What I want to know is why
      When we moved into our home 12 years ago, people asked me if we had a ghost.
     “Of course not,” I scoffed. “Not every old house is haunted.”
      Just as often, I would hear, “Your house. It has this feeling to it, doesn’t it? It’s a very happy place. It’s very inviting and warm.”
       I’d agree. I might even add, “We’ve always felt that it chose us as much as we chose it.”
       Then, things began to happen. I’d hear a voice very close to my ear. I’d feel a hand on my shoulder. I’d hear footsteps or the rustling of papers in the next room. I’d smell the phantom odor of a lit cigarette in my smoke-free household.
       The most compelling evidence of otherworldly beings has come from my children. Twice, my daughter has seen people. I specify people, not ghosts, because she describes them as people.
       The first time she saw someone, she was about two and a half. She and I were in her bedroom, and looking past me, she said, “There is an old man in our house.”
        I knew no one was standing behind me. The wooden floors would have creaked loudly.
        “Well, he’s not here now,” I said, turning.
        “I know. But he was right here!” she exclaimed running into the hallway. “He was standing right here next to your laundry basket.”
       About a year later, I found my daughter sitting wide-eyed on my bed. “Mom, did you see her? There was a lady standing by your dresser and she was carrying tea. But she didn’t spill any.”
      “What did she look like?”
       “She was a brown person. She had black hair in a bun and an old-fashioned dress.”
       I don’t think any of the previous owners were brown, but I do know the house was once used as an old folks home. We live in an area with a large African American population. A black woman might have worked here and would have likely carried tea to infirmed residents living on the second floor.
      My daughter was not frightened by either of these encounters.
      My son’s experience was a bit more chilling and required action. He was four and had asked me to snuggle with him in his bedroom. I tucked him into bed and told him I would return after having a quick shower. We had had a long day, and I expected him to fall asleep before I returned.

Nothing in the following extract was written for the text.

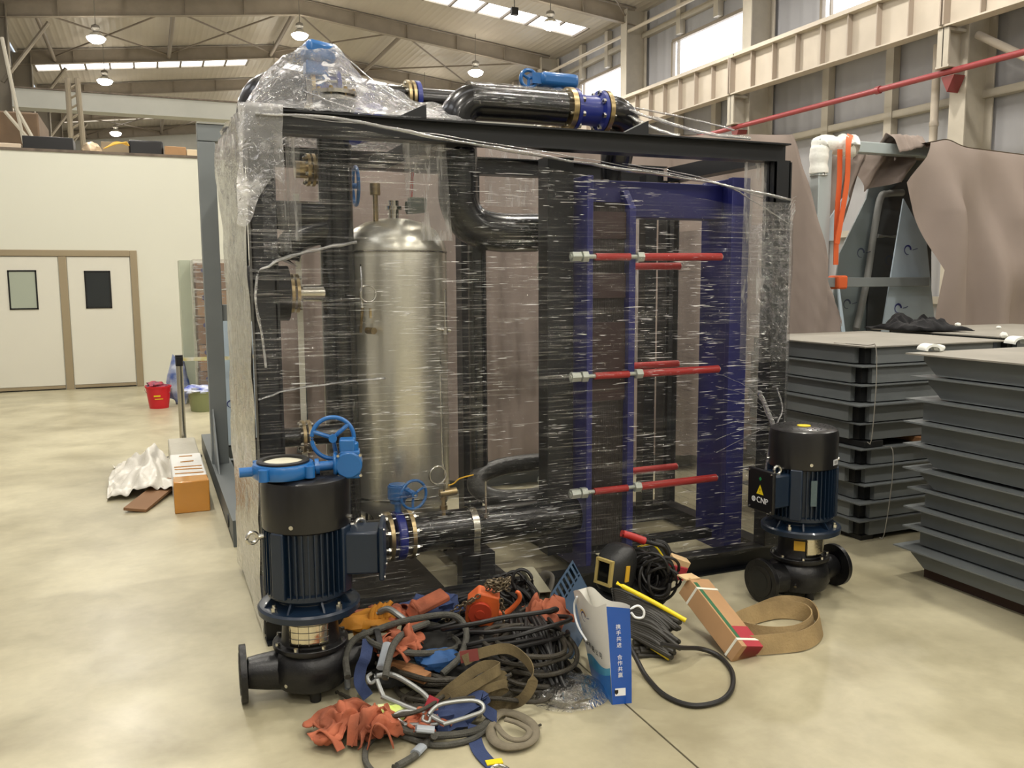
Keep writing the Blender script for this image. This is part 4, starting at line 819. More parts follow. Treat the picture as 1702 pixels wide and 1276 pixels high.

      Instead, I found him awake, alert, but silent. I got into bed next to him and he drifted to sleep without a word. Then, I heard a woman’s loud, deep, breathy sigh close to my ear. I checked to make sure he was asleep. He was, and I promised myself that if he heard the sigh, I would claim responsibity.
      The next morning, he came bouncing down the stairs, “Mom, is our house haunted?’
      “Why do you ask?’
      “I heard a lady breathe last night,” he answered. “She was loud and she sounded like this,” and then he sighed to demonstrate.

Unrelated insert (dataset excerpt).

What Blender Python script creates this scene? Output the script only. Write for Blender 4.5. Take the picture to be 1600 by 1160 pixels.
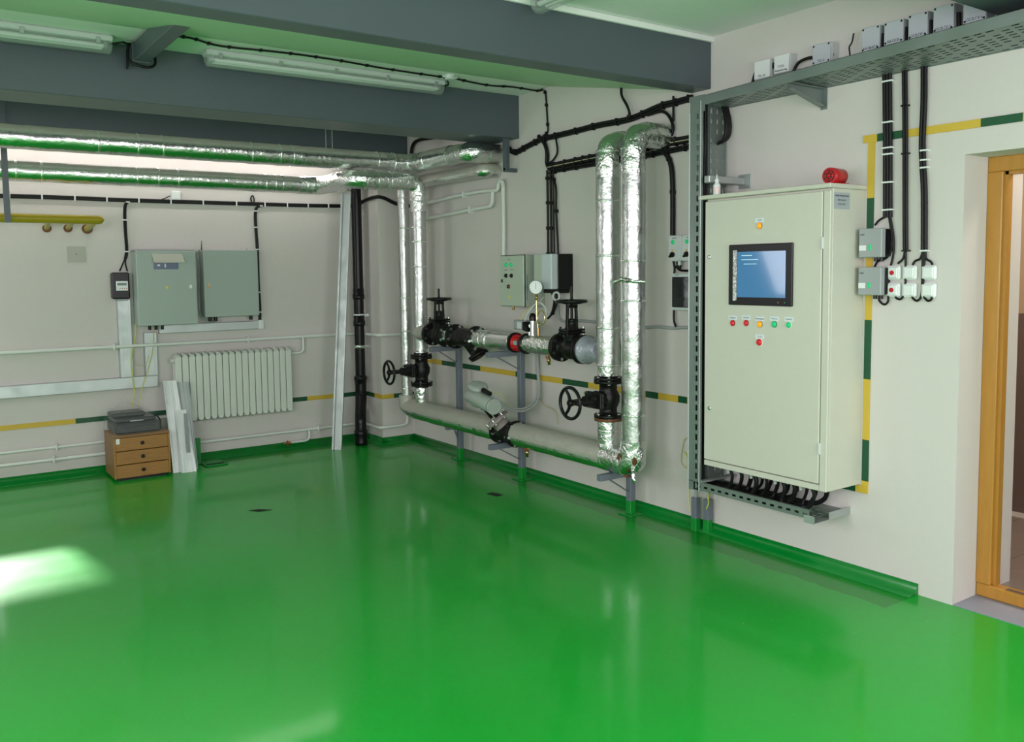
import bpy, bmesh, math, random
from mathutils import Vector, Matrix, noise
for o in list(bpy.data.objects): bpy.data.objects.remove(o, do_unlink=True)
random.seed(7)
S = bpy.context.scene
COL = S.collection
R = math.radians

# ------------------------------------------------------------------ camera
# room axes: X=0 is the right wall, Y=0 the back wall, Z=0 the floor; metres
YAW, PIT, ROL, FPX = 0.61267, 0.077462, -0.011409, 1367.4
CAM = Vector((-4.0062, -7.7044, 1.6))
_f = Vector((math.sin(YAW)*math.cos(PIT), math.cos(YAW)*math.cos(PIT), -math.sin(PIT)))
_r = Vector((math.cos(YAW), -math.sin(YAW), 0)); _u = _r.cross(_f)
_r2 = _r*math.cos(ROL) + _u*math.sin(ROL); _u2 = -_r*math.sin(ROL) + _u*math.cos(ROL)
cd = bpy.data.cameras.new('camera'); cam = bpy.data.objects.new('camera', cd); COL.objects.link(cam)
mw = Matrix((( _r2.x, _u2.x, -_f.x, CAM.x), (_r2.y, _u2.y, -_f.y, CAM.y), (_r2.z, _u2.z, -_f.z, CAM.z), (0, 0, 0, 1)))
cam.matrix_world = mw
cd.sensor_width = 36; cd.lens = FPX/1600*36; cd.shift_y = -50/1600; cd.clip_start = .05
S.camera = cam

# ------------------------------------------------------------------ view, world, daylight
S.view_settings.view_transform = 'Standard'; S.view_settings.look = 'None'
S.view_settings.gamma = 1; S.view_settings.use_curve_mapping = False
S.view_settings.exposure = -0.12
W = bpy.data.worlds.new('World'); S.world = W; W.use_nodes = True
W.node_tree.nodes['Background'].inputs[0].default_value = (.80, .90, 1, 1)
W.node_tree.nodes['Background'].inputs[1].default_value = 1.0
def area(name, loc, rot, sx, sy, power, color=(1, 1, 1)):
    l = bpy.data.lights.new(name, 'AREA'); l.shape = 'RECTANGLE'; l.size = sx; l.size_y = sy
    l.energy = power; l.color = color
    o = bpy.data.objects.new(name, l); o.location = loc; o.rotation_euler = rot; COL.objects.link(o); return o
WX = -5.7      # left wall
RY = -9.8      # wall behind the camera
DAY = (1.0, .955, .99)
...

       “Oh, that was me. I made that sound.”
       “No, Mom. You were in the shower when I heard the lady. That’s why I didn’t go to sleep. I waited for you.”
        Ah! So, the ghost had sighed twice.
        Later that week, he told me he had heard the sigh again and a woman’s voice telling him not to stand on a chair. Even eerier is that he was, in fact, standing on a chair trying to reach something on a shelf when she spoke. So she was a benevolent spirit warning him to take care.
       Still, I couldn’t risk her scaring my child. I went into his bedroom, sat on his bed and said, “I know you mean well, but I cannot have you frightening my children. Please don’t talk to them.” We haven’t heard from her since.
        A year or so later, my mother-in-law came to live with us. She had experienced a bad fall. Her mobility and speech were compromised. She had days when she could not speak at all and other days when she was confused by her surroundings and did not recognize family members.
       When she was verbal, she claimed to see my father-in-law, her late husband, in our house. She would ask me why Bob wasn’t joining us for supper and get angry with me for not setting a place for him at the table. Sometimes, she would ask about the tall man who was with Bob. I have no explanation for the tall man, but she seemed to see him almost as often as she saw Bob.
         My mother-in-law was ­Ecuadorean, and in many South American cultures, people believe that a soul will stay close to a loved one, lingering on earth before going on to heaven. Perhaps that is what Bob was doing in my house — just hanging out and making sure that his wife was being well cared for.
        A couple of months before she died, as we sat at the table eating lunch, she told me, “Bob is upstairs. Go get him.” She pointed up toward the second floor.
       “Mom, Bob is not upstairs,” I answered. Then, she said the most interesting thing. “When you see Bob, tell him I am ready to go home.”
       I took her into her bedroom and put her down for a nap, then returned to the living room to write. As I sat in front of my laptop clacking away on the keyboard, I heard footsteps upstairs — even though my husband and children were gone for the afternoon. If I went upstairs, would I, in fact, see my deceased father-in-law? The thought was frightening, but also intriguing. I went upstairs and stood in the hallway.
         I spoke.
        “Bob, if that is you, your wife is in her bedroom and she says she is ready to go home.”
         I felt a little silly saying that aloud because I believe my father-in-law was in heaven and not in my bedroom hanging out with “the old man,” “the tall man” or “the brown lady serving tea.” In fact, I want to believe they are all in heaven.
         It makes me wonder if God allows the deceased to visit earth — for whatever reason. Maybe they aren’t ghosts, but angels.